Non solo aggressioni fisiche, ma anche violenze psicologiche con minacce vero le famiglie di origine. Questo è il clima in cui quotidianamente i cittadini extracomunitari presenti nei nostri paesi sono costretti a vivere. Come Alim, ci sono tanti padroni che sfruttano e schiavizzano altri extracomunitari. A questo punto c’è anche da chiedersi chi ci sia dietro questi padroni e se le istituzioni sono a conoscenza di questi fenomeni di schiavitù cha avvengono sui propri territori. Eppure tutti sanno della schiavitù di questi lavoratori, poichè così come confermato dagli stessi,  nelle fabbriche di Alim arriva materiale di sartoria già tagliato portato da cittadini italiani. Naturalmente i brands che ricorrono a questo tipo di manodopera sono nazionali, famosi e costosi.

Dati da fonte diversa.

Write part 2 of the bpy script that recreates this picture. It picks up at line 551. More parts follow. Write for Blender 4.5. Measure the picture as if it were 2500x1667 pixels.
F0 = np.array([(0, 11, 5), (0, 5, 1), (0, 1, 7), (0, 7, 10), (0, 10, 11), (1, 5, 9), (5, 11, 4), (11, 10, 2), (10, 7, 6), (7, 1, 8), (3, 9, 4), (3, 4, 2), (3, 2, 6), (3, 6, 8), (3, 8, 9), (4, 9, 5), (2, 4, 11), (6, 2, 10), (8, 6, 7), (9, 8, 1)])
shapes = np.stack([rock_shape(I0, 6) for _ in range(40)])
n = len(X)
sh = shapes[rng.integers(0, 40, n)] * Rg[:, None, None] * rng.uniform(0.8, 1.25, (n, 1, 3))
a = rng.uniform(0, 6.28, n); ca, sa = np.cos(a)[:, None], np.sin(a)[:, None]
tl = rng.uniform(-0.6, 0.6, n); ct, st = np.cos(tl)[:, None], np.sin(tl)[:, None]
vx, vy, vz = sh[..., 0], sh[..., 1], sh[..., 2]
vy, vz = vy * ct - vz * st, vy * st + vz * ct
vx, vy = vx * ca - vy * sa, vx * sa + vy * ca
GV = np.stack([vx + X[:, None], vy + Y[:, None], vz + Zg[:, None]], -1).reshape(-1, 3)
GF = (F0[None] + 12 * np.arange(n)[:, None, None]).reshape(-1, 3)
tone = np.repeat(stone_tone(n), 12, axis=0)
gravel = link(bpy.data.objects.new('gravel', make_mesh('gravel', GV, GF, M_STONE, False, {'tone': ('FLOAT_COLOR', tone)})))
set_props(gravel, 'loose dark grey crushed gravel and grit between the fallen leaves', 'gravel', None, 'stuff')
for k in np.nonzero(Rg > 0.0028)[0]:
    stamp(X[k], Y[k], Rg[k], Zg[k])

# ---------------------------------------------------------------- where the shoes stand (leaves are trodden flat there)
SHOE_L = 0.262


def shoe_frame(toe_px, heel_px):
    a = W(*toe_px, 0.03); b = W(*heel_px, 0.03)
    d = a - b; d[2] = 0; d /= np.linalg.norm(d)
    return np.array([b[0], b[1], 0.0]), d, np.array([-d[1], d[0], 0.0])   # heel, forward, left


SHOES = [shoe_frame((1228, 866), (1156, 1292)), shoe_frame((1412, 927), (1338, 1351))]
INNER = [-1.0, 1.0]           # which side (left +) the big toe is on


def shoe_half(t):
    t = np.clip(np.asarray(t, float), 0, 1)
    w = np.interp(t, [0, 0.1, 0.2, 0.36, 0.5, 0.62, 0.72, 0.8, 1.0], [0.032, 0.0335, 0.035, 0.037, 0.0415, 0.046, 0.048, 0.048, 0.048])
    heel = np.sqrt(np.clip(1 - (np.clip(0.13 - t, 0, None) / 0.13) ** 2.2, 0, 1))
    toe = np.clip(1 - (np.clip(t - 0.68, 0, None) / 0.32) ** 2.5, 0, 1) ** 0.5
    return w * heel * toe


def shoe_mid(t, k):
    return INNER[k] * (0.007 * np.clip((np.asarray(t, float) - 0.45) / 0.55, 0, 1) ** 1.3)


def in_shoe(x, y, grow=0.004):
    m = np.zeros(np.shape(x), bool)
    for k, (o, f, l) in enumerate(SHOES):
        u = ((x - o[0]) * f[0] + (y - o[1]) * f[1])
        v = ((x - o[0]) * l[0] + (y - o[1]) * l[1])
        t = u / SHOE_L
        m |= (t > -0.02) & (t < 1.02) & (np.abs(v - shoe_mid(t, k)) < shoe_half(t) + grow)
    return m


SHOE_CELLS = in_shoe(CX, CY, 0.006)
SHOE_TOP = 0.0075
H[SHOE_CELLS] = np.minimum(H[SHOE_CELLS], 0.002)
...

Questo è solo l’inizio della protesta; tutti insieme stanno valutando l’ipotesi di bloccare la produzione per un intero giorno con uno sciopero che coinvolga non solo cittadini bengalesi ma tutti gli extracomunitari e i cittadini anche italiani che sono costretti a lavorare in queste condizioni. La campagna di informazione  per l’adesione allo sciopero, sarà capillare, effettuata porta a porta.

Dietro ogni capo di sartoria confezionato, c’è un essere vivente che rischia anche la morte, ma che a volte non si ribella alle violenze ed alle minacce, solo perché dall’altra parte del mondo c’è una famiglia che aspetta qualche euro per poter mordere un pezzo di pane.